On Using Ethiopia’s other ‘others’ to Silence the Oromo and to Degrade their Quest for Justice

Tsegaye Ararssa, (27 May at 17:10 )

For some people, the urge to trivialize the Oromo demand for justice makes them “liberation fighters” for the other “others” of Ethiopia. They recklessly mention names of people whose existence they never knew, at the sounds whose names they have endless laughter.

They mention people whose names are otherwise the stuff out of which Amharic comedies are made. They mention these names just so they can talk about them as victims of various Oromo groups.

They talk about the rights of the people they don’t even know in order to disavow responsibility for the injustice they perpetrate on the Oromo they know.

Let them do the rights talk alright. I just wonder why it took them so long to even recognize that there are such peoples as these: the Burji, the Donga, the Bodi, the Bahre-worq Mesmes, the Danta-DobamKinchichila, etc; or to recognize even that there are people like the Kembata, Hadiya, Sidama, Gedeo, Tambaro, Yem, Menjo, etc closer to the center, the people whose produce we consume.

They often talk about these peoples’ suffering and displacement under the Oromo since the 16thc. I just wonder why it took them so long to rescue these people from the “Oromo onslaught”. I also wonder what Amdetsion (14th c), or Zarayacob (15th c) were doing in those corners way before the alleged Oromo expansion. If they are so worried about the rights of these other peoples, why didn’t they liberate them when their kings were in power for all the centuries before 1991? Why don’t they fight for their freedom from the EPRDF’s oppression now?

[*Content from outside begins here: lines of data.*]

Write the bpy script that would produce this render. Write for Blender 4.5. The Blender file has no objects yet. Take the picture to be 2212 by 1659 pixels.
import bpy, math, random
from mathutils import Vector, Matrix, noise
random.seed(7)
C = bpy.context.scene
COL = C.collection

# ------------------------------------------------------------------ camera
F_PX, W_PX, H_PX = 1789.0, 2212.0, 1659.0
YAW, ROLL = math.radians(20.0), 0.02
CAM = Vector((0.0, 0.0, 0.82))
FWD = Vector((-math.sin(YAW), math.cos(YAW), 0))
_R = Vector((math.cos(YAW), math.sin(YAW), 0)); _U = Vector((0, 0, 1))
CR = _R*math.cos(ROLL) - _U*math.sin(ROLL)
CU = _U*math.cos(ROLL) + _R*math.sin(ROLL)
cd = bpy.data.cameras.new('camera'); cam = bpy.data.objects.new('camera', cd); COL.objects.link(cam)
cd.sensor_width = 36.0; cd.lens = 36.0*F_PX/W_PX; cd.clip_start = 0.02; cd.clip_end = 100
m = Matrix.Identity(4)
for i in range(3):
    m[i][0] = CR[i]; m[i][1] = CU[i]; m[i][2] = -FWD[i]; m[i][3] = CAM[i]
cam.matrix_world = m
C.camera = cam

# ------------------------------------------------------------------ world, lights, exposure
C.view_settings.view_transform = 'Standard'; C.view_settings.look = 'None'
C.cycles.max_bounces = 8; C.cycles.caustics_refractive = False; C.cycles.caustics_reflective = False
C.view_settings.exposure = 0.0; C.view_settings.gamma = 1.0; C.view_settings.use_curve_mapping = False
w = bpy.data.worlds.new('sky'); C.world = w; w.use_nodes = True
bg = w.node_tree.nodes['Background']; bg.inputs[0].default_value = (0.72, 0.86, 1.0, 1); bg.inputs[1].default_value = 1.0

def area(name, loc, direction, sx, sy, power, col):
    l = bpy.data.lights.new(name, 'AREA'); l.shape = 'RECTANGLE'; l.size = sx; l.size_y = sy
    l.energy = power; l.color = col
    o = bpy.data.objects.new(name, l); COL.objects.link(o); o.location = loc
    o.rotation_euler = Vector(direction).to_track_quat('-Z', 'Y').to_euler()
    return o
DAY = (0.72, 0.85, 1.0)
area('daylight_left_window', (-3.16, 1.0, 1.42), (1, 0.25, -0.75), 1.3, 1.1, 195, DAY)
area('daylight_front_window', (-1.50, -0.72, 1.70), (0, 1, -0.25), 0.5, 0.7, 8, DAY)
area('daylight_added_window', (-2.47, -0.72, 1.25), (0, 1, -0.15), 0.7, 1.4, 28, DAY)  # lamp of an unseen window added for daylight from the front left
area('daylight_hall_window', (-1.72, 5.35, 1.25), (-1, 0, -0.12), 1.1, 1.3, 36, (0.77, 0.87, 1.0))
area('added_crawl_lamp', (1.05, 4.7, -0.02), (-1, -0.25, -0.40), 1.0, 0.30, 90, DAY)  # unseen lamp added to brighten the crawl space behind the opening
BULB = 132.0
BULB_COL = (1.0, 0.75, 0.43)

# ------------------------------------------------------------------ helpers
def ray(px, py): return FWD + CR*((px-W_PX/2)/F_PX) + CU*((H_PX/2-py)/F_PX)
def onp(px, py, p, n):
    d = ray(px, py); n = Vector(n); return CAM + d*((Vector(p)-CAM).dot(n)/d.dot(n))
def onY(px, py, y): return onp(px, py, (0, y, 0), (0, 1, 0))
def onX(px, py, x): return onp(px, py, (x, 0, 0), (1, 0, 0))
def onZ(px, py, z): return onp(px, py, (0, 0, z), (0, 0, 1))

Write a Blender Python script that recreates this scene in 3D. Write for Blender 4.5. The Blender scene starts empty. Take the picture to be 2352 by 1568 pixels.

Why do they use these names just when they seek to silence the Oromo?

I want to pledge publicly to relinquish all and any of the Oromo quest for justice if these Ethiopianist elites start to fight for the rights of these ‘other’ peoples. What they do for the empowerment of these groups will naturally empower the Oromo. But of course, they won’t.

Theirs is a tactic of denial and disavowal of responsibility.

Theirs is an indulgence in hypocrisy par excellence.

In a debate on the AA Master Plan recently, one scholar asks me about what happens to the Kembata and Hadiya the Oromo displaced in the 16th century if we respect the Oromo right of ownership over the city, or at least, implement the so-called special interest Oromos have over Addis Ababa. He worries about the hypothetical past to avoid the problem presenting itself right before his eyes. He sought to hide behind a hypothetical academic question in order to evade a real and pressing question demanding an answer right here and now.

You can’t be more absurd.

You mention the ‘plight’–real or imaginary–of peoples whose names have long been otherized (long pushed into obscurity by your own imperial discourse), but you refuse to see the plight of those that are in your midst.

And you drop these names–that sound exotic to you–if only to build a discourse that seeks to rationalize the Oromo suffering in the here and now.

You can’t be more hypocritical.

You can’t be blinder–morally, ethically, and politically.